Figure 10 shows that the hardness of the Al-brass tube increased obviously from 85.55 HV to 235.75 HV after the second pass with a percent increase of 175.57% relative to the annealed specimen. The increase of the Al-brass tube hardness was due to a decrease in grain size. The hardness of the Al-brass tube processed with a die angle of 135° and a pressing rate of 2 mm/min was equal to or higher than that of the PTCAP Al-brass tubes presented in [46,47]. Furthermore, the observations of increased hardness in the Al-brass tubes were in agreement with the tensile results and the microstructure observations, where grain refinement contributes to increased hardness according to the Hall–Petch relationship [42,43].

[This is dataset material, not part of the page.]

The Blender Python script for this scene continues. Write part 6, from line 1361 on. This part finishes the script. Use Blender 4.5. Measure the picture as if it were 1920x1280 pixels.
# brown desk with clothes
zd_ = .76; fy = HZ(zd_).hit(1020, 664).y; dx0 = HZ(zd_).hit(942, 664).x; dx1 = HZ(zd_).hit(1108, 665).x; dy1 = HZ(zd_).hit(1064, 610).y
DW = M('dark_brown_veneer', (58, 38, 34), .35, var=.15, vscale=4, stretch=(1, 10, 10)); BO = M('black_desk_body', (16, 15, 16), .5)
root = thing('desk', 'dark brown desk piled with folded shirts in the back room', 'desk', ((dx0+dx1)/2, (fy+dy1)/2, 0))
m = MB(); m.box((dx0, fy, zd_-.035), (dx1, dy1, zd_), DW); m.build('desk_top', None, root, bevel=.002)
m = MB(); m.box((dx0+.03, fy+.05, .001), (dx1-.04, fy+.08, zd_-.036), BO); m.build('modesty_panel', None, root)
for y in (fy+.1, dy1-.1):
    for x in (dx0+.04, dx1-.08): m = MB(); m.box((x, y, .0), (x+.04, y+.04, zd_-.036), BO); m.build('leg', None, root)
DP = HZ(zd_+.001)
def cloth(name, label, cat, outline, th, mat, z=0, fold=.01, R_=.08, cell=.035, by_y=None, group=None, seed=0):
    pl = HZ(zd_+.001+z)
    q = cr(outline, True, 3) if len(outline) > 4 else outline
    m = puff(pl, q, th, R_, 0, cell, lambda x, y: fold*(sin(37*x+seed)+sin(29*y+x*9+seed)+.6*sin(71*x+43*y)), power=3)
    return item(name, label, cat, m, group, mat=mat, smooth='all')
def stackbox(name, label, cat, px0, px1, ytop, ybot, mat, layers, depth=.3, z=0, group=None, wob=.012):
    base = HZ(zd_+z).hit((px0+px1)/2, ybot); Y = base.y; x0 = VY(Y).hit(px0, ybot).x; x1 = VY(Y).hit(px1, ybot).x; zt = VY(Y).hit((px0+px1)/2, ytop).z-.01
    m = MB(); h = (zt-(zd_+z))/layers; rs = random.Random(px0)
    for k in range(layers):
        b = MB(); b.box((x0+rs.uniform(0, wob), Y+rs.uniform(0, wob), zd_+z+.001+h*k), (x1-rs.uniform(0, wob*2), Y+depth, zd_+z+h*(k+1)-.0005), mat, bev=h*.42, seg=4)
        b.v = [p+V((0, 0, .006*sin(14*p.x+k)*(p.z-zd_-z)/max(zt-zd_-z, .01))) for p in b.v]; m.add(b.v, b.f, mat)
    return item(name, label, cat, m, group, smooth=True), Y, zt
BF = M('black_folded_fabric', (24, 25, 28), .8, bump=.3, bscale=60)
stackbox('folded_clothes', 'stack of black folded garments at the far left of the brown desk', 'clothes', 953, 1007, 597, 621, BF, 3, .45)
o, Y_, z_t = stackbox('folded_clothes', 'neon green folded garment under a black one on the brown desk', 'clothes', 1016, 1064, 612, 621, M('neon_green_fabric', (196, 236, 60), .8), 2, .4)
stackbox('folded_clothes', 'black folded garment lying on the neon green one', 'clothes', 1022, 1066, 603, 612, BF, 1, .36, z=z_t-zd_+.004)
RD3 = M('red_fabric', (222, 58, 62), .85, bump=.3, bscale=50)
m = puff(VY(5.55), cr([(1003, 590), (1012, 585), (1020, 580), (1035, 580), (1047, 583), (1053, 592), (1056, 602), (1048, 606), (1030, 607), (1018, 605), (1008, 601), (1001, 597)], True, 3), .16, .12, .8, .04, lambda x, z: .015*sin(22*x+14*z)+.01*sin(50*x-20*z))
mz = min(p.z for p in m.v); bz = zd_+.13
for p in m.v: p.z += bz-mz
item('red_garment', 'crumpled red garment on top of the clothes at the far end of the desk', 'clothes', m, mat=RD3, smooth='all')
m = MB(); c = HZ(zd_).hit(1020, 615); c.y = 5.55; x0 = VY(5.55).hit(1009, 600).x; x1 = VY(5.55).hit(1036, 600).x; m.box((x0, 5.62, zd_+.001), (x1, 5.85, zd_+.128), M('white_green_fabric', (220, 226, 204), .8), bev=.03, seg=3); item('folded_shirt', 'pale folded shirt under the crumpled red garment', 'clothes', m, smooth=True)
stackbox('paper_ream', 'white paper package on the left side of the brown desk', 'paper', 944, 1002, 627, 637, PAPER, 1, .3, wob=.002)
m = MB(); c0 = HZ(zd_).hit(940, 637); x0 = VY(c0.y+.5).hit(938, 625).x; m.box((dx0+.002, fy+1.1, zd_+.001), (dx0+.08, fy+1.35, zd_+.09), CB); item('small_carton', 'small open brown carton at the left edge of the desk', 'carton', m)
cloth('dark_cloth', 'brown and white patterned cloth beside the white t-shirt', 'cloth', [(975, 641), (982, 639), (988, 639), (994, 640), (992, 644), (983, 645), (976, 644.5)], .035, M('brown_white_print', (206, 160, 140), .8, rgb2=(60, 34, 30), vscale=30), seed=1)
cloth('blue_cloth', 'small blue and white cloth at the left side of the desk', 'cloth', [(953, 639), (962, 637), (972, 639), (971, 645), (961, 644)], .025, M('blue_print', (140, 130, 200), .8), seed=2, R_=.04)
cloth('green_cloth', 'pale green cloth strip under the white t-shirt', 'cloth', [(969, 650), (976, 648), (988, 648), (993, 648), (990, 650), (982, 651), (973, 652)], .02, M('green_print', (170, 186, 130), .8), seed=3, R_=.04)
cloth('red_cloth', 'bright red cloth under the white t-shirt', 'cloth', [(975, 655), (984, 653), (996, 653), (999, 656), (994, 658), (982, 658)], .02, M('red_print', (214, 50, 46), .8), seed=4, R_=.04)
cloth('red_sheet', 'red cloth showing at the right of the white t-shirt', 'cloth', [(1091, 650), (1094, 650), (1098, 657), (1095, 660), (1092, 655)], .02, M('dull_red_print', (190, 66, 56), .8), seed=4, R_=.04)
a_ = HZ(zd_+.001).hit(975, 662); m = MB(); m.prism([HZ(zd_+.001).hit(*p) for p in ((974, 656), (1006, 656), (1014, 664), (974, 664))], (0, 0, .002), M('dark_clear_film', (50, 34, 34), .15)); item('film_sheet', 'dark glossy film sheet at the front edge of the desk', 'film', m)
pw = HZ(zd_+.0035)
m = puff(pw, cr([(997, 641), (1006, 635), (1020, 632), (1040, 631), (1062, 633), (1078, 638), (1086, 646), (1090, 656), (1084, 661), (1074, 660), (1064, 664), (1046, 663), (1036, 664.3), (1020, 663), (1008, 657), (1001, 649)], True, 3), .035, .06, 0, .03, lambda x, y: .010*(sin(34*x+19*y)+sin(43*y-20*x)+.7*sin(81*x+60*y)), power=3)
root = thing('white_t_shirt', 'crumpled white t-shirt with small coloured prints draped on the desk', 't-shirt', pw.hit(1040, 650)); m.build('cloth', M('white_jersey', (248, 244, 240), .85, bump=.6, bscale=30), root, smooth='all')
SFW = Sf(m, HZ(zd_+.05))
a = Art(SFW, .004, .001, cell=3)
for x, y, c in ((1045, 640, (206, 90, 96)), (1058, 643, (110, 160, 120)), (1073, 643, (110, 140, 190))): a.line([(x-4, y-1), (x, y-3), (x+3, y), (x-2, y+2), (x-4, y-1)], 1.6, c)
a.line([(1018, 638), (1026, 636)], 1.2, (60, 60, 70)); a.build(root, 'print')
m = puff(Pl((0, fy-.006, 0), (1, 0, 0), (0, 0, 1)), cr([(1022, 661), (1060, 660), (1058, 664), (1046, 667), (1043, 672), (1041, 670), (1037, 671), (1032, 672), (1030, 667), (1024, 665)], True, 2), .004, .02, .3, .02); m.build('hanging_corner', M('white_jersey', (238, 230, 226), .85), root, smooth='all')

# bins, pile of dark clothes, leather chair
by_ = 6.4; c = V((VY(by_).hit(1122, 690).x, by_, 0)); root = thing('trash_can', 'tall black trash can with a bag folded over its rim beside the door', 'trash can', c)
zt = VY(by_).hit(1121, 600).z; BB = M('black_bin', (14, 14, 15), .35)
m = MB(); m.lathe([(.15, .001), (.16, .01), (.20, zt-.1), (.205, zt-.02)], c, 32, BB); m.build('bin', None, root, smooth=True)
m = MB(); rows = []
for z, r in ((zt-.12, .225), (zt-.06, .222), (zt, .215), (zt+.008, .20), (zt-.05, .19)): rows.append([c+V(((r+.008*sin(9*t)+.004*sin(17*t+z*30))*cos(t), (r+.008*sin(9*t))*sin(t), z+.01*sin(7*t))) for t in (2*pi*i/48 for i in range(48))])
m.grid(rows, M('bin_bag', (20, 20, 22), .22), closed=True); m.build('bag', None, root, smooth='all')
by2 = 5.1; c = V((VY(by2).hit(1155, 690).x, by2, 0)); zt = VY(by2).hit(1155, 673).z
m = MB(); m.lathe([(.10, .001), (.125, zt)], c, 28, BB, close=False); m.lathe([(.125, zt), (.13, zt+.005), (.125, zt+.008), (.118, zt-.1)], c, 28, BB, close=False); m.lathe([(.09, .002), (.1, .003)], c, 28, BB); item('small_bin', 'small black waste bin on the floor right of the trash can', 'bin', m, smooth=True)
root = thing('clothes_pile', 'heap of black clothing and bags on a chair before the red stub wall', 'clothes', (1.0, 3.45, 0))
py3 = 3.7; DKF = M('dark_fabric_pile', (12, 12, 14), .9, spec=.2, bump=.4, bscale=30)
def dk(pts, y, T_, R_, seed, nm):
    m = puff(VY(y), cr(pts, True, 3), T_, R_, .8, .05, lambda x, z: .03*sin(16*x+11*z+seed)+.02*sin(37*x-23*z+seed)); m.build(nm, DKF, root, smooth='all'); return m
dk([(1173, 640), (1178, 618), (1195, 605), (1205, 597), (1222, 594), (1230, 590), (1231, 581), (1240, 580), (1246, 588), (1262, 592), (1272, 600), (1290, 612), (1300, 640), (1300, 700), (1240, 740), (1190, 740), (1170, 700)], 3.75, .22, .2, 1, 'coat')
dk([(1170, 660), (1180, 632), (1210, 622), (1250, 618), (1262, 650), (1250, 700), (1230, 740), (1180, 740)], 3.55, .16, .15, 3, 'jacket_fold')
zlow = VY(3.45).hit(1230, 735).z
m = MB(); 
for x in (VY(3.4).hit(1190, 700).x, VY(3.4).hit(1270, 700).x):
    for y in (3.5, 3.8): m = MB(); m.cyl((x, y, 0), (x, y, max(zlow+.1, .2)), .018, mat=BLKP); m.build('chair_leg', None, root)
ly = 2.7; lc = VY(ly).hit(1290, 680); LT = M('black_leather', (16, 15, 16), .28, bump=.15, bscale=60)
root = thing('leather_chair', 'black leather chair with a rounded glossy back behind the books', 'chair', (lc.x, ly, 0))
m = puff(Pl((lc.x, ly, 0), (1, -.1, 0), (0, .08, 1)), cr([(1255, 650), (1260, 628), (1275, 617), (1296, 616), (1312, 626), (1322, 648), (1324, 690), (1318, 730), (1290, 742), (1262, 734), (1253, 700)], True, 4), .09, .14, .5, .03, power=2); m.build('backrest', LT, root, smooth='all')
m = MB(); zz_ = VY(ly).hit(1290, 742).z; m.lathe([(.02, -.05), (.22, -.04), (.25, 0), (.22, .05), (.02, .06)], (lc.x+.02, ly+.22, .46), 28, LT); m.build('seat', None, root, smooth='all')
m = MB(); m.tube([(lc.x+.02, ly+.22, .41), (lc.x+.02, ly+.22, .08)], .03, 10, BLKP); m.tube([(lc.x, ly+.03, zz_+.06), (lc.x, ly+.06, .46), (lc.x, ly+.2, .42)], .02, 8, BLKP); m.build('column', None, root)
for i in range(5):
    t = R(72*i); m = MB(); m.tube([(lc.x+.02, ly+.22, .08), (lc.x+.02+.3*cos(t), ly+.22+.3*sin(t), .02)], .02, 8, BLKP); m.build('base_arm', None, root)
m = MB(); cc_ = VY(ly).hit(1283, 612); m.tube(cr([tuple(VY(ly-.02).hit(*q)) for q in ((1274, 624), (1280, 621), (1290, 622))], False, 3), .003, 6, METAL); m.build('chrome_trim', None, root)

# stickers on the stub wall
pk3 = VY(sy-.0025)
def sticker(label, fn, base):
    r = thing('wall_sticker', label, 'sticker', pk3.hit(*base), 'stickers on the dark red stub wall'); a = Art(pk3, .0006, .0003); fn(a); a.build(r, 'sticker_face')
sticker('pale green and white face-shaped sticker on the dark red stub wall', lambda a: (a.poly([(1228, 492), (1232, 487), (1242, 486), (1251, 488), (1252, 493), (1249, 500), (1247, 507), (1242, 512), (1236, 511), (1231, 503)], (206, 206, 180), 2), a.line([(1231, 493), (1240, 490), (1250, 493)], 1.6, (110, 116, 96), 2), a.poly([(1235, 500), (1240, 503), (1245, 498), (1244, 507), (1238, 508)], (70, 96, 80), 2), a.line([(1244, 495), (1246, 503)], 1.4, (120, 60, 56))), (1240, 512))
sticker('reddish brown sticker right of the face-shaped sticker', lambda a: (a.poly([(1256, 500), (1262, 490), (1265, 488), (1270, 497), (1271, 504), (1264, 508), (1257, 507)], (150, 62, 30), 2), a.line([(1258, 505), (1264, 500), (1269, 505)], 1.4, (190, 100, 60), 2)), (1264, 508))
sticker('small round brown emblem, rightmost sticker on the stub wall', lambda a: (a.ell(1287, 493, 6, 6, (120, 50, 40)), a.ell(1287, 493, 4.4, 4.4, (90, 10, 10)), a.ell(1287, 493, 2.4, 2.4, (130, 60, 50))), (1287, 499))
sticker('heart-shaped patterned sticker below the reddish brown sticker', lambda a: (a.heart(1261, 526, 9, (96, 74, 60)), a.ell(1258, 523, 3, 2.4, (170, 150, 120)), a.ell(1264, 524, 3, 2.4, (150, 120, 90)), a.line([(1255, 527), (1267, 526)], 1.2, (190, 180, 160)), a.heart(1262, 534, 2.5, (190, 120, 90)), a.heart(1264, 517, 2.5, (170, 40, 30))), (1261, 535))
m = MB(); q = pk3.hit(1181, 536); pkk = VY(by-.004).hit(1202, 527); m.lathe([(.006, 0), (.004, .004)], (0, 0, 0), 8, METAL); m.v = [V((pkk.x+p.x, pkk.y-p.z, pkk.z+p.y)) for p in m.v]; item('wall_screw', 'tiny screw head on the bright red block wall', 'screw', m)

Hardness distribution maps through the tube thickness for the Al-brass tube before and after PTCAP are shown in Figure 11. The Al-brass tube before and after the PTCAP had a homogenous hardness distribution through their thickness. The difference between the maximum and minimum hardness values across the different samples did not increase above 5 HV in all cases, proving the homogenized distribution of the hardness through the tube thickness. Therefore, the PTCAP process produced homogenous tubes with a higher degree of homogeneity than the TCAP and ECAPed specimens, which suffer from the formation of a corner gap, as noted in various materials [22,60,61].

3.3. Wear Mass Loss

The influence of the load and distance on the wear mass loss of the Al-brass tube before and after the PTCAP processing is shown in Figure 12. The wear mass loss increased with increases in both the load and distance in all cases. The applied load increased the wear mass loss by 16.19–21.78%, 16–21.58%, and 16.10–22.91%, under loads of 30, 40, and 50 N, respectively, in the case of the Al-brass after one and two passes under different sliding distances (Figure 12a). Moreover, the distance increased from 1375.2 m to 2062.8 m, leading to increases in wear mass loss by 15.62–19.04%, 16.89–22.92%, and 21.94–26.85%, under loads of 30, 40, and 50 N, respectively, in the case of the Al-brass after the first and second passes (Figure 12b). Therefore, the mass loss increased with increases in both the load and the distance and decreased with increasing number of PTCAP passes [59,62]. Moreover, the Al-brass tube before and after the PTCAP had narrower and shallower scratches than the Cu tubes. These observations confirm the improved wear resistance of the PTCAP Al-brass tube compared to the annealed tube.

4. Conclusions

In the current research, the following conclusions can be drawn:

• PTCAP using a die with a channel angle of 135°, a curvature angle of 0°, and a pressing rate of 2 mm/min was successfully performed on Al-brass tube in up to two passes.
• The average grain size decreased from 5.02 μm before PTCAP to 1.28 μm after two passes of PTCAP processing.
• The yield strength, UTS, and hardness increased by 237.65%, 54.07%, and 175.6%, respectively, after two passes of PTCAP. In addition, there was about a 64.06% reduction in elongation.
• Ductile fracture with a clear necking zone and deep dimples was observed in the annealed specimen, while the size and depth of the dimples decreased after PTCAP because of the grain refinement.
• The wear mass loss decreased with increasing number of PTCAP passes due to the decrease in the grain size and increase in the dislocation density, as well as the increase in hardness.